‘Shima’ – old teahouse listed as a national important cultural asset

Posted on 01/07/2015

At the end of our trip, we decided to go to Higashi-chaya district. We weren’t able to make it to Nishi-chaya district, another teahouse district, but I believe this is the biggest teahouse district in Kanazawa. There are some kimono rental shops around the district where we saw some ladies walking in kimono. Foreign tourists were talking to them and taking photos. In Higashi-chaya district, there are cafes and shops in old teahouse buildings.

 

One old teahouse, “Shima”, is listed as a national important cultural asset and is open to the public. It was so lucky that we were allowed to go into the teahouse. We went to see the upstairs first. There is a Japanese teahouse guest room on the first floor and, unlike townhouses, there are no closet or partition walls in teahouses. What a beautiful room with the walls in a vivid sanguine color! Guests enjoy Geiko performances (geisha girls, Japanese professional female entertainers) while sitting against the Tokonoma (alcove in a traditional Japanese room where art or flowers are displayed). 
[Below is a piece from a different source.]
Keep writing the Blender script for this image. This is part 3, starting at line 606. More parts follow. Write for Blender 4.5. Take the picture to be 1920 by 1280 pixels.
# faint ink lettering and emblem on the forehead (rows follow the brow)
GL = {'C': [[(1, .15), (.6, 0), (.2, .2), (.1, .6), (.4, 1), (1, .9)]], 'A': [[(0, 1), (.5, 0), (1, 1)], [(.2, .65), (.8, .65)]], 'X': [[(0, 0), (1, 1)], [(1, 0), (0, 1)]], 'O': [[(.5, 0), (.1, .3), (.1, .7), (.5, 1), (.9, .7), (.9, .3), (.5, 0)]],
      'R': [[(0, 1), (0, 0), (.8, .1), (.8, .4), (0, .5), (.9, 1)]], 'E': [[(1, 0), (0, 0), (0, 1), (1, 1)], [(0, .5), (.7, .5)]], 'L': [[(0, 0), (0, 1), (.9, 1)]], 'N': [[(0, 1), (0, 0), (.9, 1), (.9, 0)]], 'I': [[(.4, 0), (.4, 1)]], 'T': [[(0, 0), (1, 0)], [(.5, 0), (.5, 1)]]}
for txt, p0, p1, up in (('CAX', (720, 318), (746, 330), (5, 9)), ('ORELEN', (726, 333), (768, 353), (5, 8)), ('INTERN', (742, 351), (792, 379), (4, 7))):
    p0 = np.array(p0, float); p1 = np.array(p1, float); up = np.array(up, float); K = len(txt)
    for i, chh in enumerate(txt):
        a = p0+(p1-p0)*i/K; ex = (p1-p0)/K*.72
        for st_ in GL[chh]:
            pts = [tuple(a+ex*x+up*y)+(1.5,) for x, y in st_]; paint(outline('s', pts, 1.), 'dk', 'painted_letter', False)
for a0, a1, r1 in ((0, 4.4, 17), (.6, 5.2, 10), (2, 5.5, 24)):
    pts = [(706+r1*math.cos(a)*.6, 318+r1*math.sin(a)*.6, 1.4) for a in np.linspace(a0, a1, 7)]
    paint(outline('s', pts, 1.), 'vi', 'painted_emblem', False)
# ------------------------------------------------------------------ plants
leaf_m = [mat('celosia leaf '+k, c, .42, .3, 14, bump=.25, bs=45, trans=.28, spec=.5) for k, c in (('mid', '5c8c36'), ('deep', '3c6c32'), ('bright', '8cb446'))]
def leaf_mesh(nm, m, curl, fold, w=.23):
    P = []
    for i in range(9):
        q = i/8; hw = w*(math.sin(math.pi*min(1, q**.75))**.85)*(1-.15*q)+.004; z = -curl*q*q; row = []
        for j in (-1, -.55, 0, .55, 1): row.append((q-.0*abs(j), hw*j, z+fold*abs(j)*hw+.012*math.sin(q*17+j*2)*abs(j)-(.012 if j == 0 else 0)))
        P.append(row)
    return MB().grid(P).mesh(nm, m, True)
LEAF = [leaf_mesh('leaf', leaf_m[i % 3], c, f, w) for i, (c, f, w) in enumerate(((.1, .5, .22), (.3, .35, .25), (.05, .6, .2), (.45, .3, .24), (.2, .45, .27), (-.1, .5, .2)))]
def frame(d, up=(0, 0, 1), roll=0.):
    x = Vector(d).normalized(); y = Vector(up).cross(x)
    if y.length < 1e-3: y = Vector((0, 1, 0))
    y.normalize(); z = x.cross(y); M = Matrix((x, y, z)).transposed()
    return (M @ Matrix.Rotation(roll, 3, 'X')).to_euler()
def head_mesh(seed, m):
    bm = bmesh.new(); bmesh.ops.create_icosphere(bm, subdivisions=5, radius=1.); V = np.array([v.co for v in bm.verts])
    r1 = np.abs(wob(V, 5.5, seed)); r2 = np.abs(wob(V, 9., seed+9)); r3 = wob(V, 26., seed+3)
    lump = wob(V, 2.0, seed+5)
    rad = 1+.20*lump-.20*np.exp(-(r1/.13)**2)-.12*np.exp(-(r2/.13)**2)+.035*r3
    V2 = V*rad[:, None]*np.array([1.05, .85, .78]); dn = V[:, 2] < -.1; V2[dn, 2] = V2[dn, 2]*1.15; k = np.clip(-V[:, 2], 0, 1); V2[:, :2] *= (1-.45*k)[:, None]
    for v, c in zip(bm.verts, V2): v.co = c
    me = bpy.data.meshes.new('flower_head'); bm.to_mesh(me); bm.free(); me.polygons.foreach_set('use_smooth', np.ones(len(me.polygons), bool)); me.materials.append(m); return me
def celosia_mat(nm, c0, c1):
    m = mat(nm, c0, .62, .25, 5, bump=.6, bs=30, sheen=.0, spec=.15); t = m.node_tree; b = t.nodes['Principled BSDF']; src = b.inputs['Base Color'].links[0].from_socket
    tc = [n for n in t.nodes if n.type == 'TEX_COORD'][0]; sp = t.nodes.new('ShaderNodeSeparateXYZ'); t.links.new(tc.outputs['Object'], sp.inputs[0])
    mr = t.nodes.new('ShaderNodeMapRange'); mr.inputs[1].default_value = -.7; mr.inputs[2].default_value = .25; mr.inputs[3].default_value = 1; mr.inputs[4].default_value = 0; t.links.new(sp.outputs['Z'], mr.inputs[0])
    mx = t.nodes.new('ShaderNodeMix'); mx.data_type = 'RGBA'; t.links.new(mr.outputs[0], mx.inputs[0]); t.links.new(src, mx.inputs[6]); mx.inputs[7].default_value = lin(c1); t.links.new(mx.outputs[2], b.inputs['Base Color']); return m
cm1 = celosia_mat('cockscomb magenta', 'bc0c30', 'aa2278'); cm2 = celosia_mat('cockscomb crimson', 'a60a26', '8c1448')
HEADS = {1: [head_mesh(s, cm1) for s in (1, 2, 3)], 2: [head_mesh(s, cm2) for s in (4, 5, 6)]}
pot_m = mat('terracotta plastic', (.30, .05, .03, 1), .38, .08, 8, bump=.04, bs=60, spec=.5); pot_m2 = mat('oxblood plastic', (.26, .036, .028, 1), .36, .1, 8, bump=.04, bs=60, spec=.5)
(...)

It’s a historic teahouse, built in 1820, and I could hear squeaking noises on the floor as I walked. There is a kitchen on the ground floor but they would cater food from restaurants to serve their customers. According to a shop assistant, although there are still some traditional teahouses remaining in Kanazawa where you can meet Geishas, you have to pay a lot of money and they don’t accept first-time customers – a system that has remained unchanged right up to today. I really wanted to have a cup of tea somewhere on this street but I was so full from my big lunch that I was unable to manage even a drink... so we just popped into some shops and went back to our hotel to collect our luggage.